Friday, September 19, 2014

“Future of the Internet Study” broadens Open Internet debate

BRUSSELS, BELGIUM: Arthur D. Little has released its latest Policy Series study, in cooperation with Liberty Global plc, entitled, ‘The Future of the Internet - Innovation and Investment in IP interconnection’ at a seminar in Brussels, Belgium.

The Internet has rapidly evolved from a static data platform to become a streaming video platform, and is soon expected to see its next wave of growth in machine-to-machine and any-to-any video communications. By 2030, the ‘Internet of Everything’ potentially adds trillions of euros in value to the public and private sectors.

This latest report in the Liberty Global Policy Series investigates the drivers of this growth and the investment incentives in the ‘upstream’ part of internet IP connectivity where all the autonomous networks of the world interconnect.

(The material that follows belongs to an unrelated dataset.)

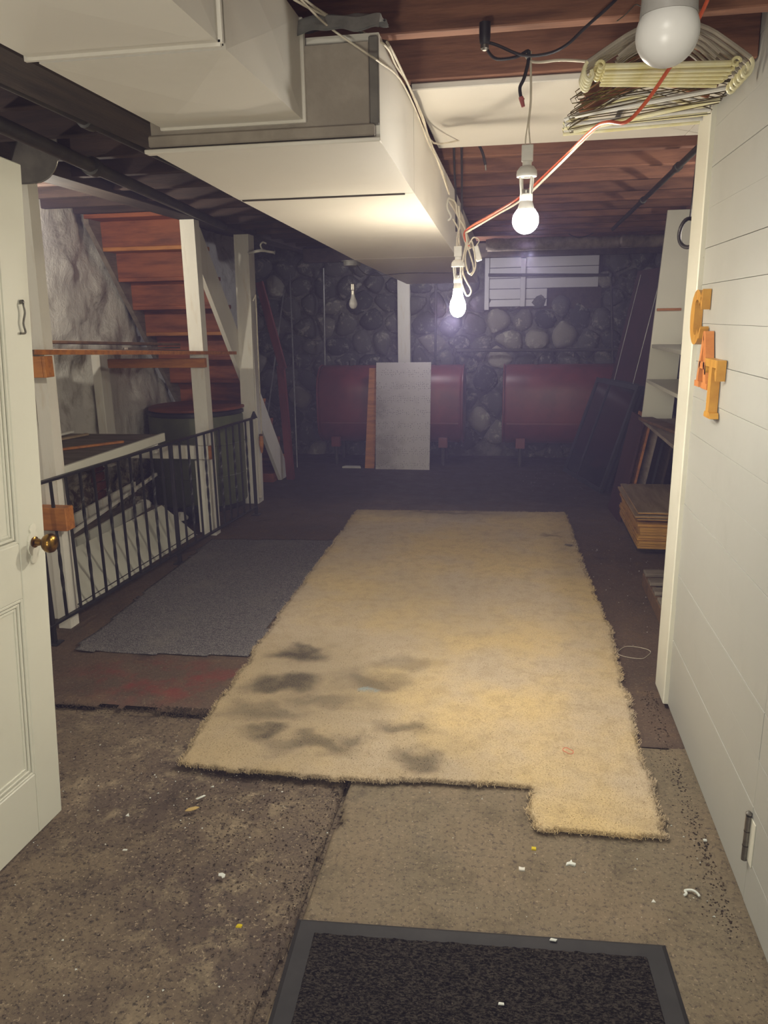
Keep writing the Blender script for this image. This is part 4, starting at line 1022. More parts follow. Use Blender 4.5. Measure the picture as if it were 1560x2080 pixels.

According to Andrea Faggiano, head of Strategic Advisory Services for Competition & Regulation with Arthur D.Little and co-author of the study: “By 2020, the majority of applications, content and services will continue to be accessed by end-users over the current ‘best effort’ public internet.

"But the public Internet also needs to evolve further, which not only requires investment in capacity but increasingly requires higher quality, security and privacy assurances to support a next generation of internet applications, for example machine-to-machine applications.By 2030, over 50 billion connected devices will generate over 50 percent of Internet traffic.”

IP interconnection remains vital, dynamic and competitive
The study shows that the Internet remains vital, dynamic and competitive, driven by a sector that is in transition. Internet Service Providers (ISPs) and Content & Application Providers (CAPs) are constantly innovating the way they interconnect. Existing IP interconnection agreements such as transit and peering are seeing a significant increase in and growing imbalance of IP traffic as the result of streaming video.

Most of the industry is adapting flexibly to new business models. For example, disputes concern less than 1 percent of all interconnection agreements. New interconnection agreements (e.g. paid peering, deep caching) are implemented to support the trend of storing popular content close to the access networks.

Global CAPs invest in proprietary Content Delivery Network (CDN) infrastructures (server parks). Commercial CDN services have become affordable to small CAPs as interconnection costs are strongly falling, up to 30% per year. Combined with the very competitive market for last mile broadband internet services in Europe, this market seems well positioned for growth, investment and innovation.